Ending Another Year {With Desmos}

School’s Out For Summer!

Leaving my classroom after the halls have cleared is a bittersweet moment. I always take a photo of it – and looking at social media the past few days, I can see I’m not the only teacher out there that snaps an empty classroom picture before leaving school. It’s symbolic for me, closing the door on another teaching chapter, and another year of memories with learners who have grown to become a community. Bittersweet.

Year’s end for many of us included state testing. As with the past few years, our Algebra 1 and Math 8 students used the Desmos Test Mode app as well as TI graphing calculators on their STAAR tests… and as in previous school years, I asked students about their calculator preferences after a year of learning with both tools. The kiddos change, but the survey results barely vary. Math 8 students tend to like pressing buttons more for arithmetic calculations… yet ironically do NOT prefer to use their TI graphing calculator for graphing, ha! Desmos always reigns on the graphing front! Algebra is the course where students seem to fall in love with Desmos, appreciating the ease-of-use, dynamic nature, and ease of viewing multiple representations of functions all together on one screen. To read up on our Desmos Test Mode history, check out this post and other posts linked within it.

Here’s progress toward more Texas math students having access to Desmos Test Mode with confidence during STAAR testing in 2019-2020!

Year’s end for many of us also included a final Desmos graphing project! The #MTBoS has been creating and revamping graphing projects for the past few years, and student work floating around out there is so impressive! Check out my Math 8 students’ work from last year, and a new gallery of projects from this year’s Math 8 and Algebra 1 students!

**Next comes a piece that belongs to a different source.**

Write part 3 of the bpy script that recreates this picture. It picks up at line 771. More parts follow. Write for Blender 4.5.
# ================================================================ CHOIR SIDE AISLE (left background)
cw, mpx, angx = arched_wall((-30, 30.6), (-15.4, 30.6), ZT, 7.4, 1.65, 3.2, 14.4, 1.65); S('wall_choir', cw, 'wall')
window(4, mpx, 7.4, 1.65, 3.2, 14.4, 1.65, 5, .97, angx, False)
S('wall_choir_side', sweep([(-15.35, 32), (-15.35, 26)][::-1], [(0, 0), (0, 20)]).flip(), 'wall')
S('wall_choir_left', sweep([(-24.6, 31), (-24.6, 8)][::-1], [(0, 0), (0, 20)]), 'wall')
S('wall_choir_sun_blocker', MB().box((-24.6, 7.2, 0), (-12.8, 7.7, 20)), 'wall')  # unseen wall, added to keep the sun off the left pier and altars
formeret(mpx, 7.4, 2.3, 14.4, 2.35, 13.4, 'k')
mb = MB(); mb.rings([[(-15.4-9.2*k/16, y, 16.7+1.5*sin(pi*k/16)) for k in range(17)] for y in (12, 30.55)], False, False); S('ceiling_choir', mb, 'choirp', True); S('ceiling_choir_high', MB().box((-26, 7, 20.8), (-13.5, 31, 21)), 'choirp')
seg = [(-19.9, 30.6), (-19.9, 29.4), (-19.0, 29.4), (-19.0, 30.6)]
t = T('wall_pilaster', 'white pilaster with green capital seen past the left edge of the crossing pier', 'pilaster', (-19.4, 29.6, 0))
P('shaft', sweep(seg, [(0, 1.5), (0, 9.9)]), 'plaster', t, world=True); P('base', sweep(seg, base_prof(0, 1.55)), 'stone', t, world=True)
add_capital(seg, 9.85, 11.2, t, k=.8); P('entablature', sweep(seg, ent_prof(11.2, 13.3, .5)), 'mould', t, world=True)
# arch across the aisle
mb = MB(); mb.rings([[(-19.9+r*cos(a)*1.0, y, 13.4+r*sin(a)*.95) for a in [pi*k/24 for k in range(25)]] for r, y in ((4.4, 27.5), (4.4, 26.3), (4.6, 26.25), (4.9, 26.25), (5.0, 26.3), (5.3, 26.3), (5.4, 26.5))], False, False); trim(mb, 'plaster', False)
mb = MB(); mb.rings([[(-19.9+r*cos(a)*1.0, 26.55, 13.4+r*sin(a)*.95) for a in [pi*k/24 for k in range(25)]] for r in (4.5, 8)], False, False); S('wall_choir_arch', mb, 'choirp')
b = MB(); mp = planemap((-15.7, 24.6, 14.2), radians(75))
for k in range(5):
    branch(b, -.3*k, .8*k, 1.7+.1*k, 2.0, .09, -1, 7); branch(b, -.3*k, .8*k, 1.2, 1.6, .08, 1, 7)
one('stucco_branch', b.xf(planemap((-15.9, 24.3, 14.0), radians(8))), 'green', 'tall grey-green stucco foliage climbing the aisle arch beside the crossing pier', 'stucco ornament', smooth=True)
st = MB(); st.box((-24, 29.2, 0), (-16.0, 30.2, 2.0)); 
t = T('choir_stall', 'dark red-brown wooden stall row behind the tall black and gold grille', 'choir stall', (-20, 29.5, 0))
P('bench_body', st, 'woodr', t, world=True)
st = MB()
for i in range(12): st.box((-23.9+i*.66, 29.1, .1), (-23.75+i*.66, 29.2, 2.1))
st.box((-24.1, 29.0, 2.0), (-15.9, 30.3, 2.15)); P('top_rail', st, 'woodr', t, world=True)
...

Year’s end for me also included a unique use of Desmos’ beloved “Polygraph” feature. If you remember playing “GUESS WHO?” as a kid, think of that game… but with a mathy and digital twist. Students ADORE Polygraph, and genuinely don’t often realize how Polygraph promotes the need for rich academic vocabulary to ask proper YES and NO questions. They don’t know they’re learning, but they sure do have fun!

While we’ve certainly had our share of math-content Polygraphs this year, I decided to surprise one of my classes with a one-of-a-kind Desmos Polygraph. Rather than using 16 images related to a MATH concept, the images related to classroom memories, laughs, and inside jokes as we learned math together as a community. While our Polygraph would make literally NO SENSE to anyone on the outside, it made PERFECT sense to my students, whose reaction to the gesture is one I will never forget. 🙂

AHHH, I LOVE TWITTER! Jenee Wilcox is another teacher who has already used this Polygraph idea with her own students!

We’ve had quite the Desmos-y end-of-the-year!